Beide Hersteller teilen sich den Markt untereinander auf. Während der Konzern aus Frankreich – traditionell stark in diesem Segment, wenn man von dem kurzzeitigen Aussetzen der Produktion nach dem Formel-1-Wiedereinstieg einmal absieht – etwa zwei Drittel der Reifen für diesen Markt liefert, bleibt für Vredestein – selber erst seit kurzem in der Fertigung von Klassik- und Oldtimerreifen aktiv – immerhin noch das weitere Drittel übrig. Dunlop und Continental stellen zwar auch entsprechende Reifen her, forcieren dieses Geschäft in Deutschland aber nicht sonderlich. Laut Möllers Einschätzung verbleibe für die beiden letztgenannten Marken gerade einmal ein Marktanteil von zusammen etwa einem Prozent.
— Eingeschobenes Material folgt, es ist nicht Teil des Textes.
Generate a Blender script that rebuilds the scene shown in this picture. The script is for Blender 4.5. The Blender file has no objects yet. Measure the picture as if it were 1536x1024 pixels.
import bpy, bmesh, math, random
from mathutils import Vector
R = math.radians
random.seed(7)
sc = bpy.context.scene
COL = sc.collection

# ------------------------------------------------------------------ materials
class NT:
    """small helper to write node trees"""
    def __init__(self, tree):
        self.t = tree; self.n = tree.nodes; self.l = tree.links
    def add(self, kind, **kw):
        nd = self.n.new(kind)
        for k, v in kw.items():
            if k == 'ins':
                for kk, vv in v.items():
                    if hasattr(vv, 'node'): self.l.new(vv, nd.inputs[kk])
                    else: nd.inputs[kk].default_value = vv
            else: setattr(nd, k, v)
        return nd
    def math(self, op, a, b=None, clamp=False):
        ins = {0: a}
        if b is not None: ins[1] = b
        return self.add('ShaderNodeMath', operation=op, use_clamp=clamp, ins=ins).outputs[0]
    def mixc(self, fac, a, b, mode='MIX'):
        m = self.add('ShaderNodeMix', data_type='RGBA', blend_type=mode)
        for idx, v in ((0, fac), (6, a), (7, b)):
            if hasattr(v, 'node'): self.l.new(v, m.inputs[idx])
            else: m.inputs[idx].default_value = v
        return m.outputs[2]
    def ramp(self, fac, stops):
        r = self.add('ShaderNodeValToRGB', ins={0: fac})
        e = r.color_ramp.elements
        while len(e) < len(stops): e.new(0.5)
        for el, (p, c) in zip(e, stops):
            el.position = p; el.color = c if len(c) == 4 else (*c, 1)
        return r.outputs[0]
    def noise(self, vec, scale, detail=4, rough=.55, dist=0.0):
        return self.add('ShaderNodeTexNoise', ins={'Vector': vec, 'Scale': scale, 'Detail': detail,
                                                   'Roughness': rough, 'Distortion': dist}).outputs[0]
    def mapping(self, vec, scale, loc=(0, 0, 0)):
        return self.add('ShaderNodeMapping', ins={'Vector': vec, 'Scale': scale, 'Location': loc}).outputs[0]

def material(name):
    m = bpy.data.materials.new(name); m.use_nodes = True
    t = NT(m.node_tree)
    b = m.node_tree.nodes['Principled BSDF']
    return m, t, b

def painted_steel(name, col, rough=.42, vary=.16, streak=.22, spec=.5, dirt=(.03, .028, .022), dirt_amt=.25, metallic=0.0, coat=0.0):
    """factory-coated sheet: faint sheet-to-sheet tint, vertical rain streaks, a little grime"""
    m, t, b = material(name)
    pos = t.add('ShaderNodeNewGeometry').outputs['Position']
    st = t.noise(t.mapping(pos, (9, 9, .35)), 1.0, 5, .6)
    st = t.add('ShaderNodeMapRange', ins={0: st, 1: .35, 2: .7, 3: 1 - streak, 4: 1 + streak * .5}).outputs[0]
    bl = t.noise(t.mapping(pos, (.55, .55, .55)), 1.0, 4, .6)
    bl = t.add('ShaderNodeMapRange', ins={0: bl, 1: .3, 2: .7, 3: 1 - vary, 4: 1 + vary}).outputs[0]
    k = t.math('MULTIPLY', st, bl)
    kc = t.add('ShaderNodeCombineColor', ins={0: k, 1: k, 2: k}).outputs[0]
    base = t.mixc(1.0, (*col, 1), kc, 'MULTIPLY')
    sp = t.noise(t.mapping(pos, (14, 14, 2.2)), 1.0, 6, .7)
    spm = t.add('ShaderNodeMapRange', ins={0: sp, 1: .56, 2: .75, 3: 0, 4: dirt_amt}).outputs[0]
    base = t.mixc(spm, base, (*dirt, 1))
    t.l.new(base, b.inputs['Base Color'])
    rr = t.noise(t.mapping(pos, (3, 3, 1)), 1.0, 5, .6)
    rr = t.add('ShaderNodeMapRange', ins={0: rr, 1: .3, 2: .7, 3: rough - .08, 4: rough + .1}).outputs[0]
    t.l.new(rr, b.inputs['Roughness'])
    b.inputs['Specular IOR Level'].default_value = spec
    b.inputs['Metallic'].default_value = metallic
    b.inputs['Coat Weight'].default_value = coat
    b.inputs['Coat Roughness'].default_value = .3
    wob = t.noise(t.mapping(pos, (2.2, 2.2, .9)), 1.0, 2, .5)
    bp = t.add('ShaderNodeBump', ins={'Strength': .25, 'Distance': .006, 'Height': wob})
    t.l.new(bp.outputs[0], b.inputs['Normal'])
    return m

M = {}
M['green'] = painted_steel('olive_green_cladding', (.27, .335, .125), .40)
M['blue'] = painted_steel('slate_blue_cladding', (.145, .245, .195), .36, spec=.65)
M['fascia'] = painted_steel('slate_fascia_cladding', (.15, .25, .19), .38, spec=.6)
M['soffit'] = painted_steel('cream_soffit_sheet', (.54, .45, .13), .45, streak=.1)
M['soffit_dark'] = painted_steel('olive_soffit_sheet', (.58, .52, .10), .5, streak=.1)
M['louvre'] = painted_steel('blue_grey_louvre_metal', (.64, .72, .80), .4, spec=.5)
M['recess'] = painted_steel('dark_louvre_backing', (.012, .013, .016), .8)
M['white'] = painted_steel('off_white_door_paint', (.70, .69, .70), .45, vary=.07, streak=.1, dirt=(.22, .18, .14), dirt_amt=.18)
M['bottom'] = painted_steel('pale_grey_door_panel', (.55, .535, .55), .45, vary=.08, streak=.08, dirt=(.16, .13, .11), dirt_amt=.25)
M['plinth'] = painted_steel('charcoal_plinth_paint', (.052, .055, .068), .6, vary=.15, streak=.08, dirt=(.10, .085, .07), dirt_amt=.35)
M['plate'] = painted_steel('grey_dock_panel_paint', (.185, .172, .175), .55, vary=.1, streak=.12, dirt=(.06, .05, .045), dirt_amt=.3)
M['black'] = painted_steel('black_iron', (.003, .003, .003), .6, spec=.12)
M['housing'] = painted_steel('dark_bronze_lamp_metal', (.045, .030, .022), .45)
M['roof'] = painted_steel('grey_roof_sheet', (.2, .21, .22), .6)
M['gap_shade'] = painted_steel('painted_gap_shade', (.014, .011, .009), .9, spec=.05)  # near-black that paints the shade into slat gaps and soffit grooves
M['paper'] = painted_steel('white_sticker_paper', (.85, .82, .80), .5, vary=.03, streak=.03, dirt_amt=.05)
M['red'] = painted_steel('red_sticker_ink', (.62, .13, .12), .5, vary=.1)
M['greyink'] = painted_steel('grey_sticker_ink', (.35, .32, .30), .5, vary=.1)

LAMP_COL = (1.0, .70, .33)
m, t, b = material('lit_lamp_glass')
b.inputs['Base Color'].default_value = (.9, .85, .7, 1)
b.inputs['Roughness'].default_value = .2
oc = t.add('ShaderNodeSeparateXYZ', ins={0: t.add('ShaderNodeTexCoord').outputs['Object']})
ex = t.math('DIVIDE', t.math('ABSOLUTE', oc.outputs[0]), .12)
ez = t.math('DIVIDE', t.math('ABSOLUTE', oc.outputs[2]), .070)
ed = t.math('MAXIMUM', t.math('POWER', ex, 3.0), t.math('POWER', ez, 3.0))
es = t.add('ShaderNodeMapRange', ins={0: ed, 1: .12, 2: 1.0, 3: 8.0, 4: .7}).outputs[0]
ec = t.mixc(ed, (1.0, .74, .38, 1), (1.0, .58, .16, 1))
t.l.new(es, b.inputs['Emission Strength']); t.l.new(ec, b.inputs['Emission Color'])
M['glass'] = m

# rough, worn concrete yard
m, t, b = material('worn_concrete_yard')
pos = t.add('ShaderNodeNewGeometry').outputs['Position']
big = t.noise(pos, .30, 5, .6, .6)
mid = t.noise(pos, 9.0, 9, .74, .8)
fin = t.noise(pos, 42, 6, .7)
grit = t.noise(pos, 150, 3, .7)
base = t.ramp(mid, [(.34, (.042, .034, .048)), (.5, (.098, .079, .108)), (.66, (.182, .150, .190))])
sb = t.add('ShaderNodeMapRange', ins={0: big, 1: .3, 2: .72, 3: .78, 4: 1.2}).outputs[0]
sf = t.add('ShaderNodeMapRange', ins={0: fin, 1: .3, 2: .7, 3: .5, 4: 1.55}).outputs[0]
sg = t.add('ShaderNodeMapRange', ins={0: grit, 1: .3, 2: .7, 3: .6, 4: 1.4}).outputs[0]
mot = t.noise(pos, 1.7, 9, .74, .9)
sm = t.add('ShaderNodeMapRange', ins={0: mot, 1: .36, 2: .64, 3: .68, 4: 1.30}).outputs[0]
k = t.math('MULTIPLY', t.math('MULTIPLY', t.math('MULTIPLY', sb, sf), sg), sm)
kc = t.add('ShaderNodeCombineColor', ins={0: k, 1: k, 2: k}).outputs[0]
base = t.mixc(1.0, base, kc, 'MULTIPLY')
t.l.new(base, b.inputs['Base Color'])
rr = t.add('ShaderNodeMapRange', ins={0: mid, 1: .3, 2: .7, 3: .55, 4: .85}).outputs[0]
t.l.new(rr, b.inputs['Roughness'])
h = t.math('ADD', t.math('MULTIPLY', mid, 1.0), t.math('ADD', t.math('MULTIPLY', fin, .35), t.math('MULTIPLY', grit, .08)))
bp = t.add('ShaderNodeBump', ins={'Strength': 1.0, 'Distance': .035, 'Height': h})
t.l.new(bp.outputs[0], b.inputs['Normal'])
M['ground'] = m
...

Welche Dimensionen der europäischen Klassik- und Oldtimerreifenmarkt hat, sei nur schwer zu überschauen, so Möller weiter. Ein Drittel dieses Marktes bestehe aus den traditionellen Diagonalreifen, wie sie früher gebaut wurden, die verbleibenden zwei Drittel machen die Gürtelreifen aus. Dabei werden die Mischungen entsprechend moderner Mischungstechnologie produziert; der Unterbau wie auch die Profilgestaltung dieser Reifen bleibt in der Regel so, wie er schon früher war.

Für Harald Möller, der noch diesen Sommer 59 Jahre alt wird, ist der Handel mit diesen Reifen und die Herstellung von Weißwandreifen nicht nur Job, sondern er freut sich regelmäßig darüber, Liebhabern alter Fahrzeuge bei der Lösung eines Problems geholfen zu haben. Während Reifenkäufer in der Regel die Notwendigkeit, einen Reifen kaufen zu müssen, als ihr Problem betrachten, sehen Möllers Kunden eher ein Problem darin, nicht den richtigen und passenden Reifen für das eigene Gefährt zu finden. Harald Möller löst also Probleme, andere Reifenhändler schaffen welche, so jedenfalls die landläufige Auffassung vieler Endverbraucher.

Diese Situation sei durchaus angenehm: „Was Sie im normalen Reifengeschäft nie erleben würden, erleben Sie hier“, betont Möller. Die Glücksgefühle seiner Kunden, wenn sie mit einem wieder richtig mobilen und unter Umständen mit Weißwandreifen verschönerten Klassiker oder Oldtimer in Quickborn vom Hof fahren, seien das „i-Tüpfelchen“ auf einer erfolgreichen Geschäftsidee. Es „komme richtig Freude auf“, so Möller, wenn seine Kunden glücklich vom Hof fahren. Und diese Kunden werden immer jünger. Während er vor rund zehn Jahren noch vorwiegend Kunden im Rentenalter zwischen 50 und 70 Jahren bediente, kommen heute auch viele 20-Jährige nach Quickborn. „Das ändert sich laufend“, so Möller zur kontinuierlichen Vergrößerung seines potenziellen Kundenkreises.

In naher Zukunft, so schätzt Möller, könnte sich ein neuer Trend am Reifenmarkt positiv auf die Umsätze des Unternehmens im Hof-, im Außer-Haus- und im Großhandelsgeschäft auswirken. Offenbar werden Weißwandreifen immer häufiger zur Veredelung und Individualisierung moderner SUVs genutzt. Inwiefern sich dies als marktbedeutender Trend auswirken wird, sei dabei noch nicht abzusehen. So oder so, der Anteil von Weißwandreifen am gesamten Klassik- und Oldtimerreifenmarkt ist durchaus gering. Was dies in Zahlen bedeutet, möchte der Quasi-Monopolist Möller lieber für sich behalten.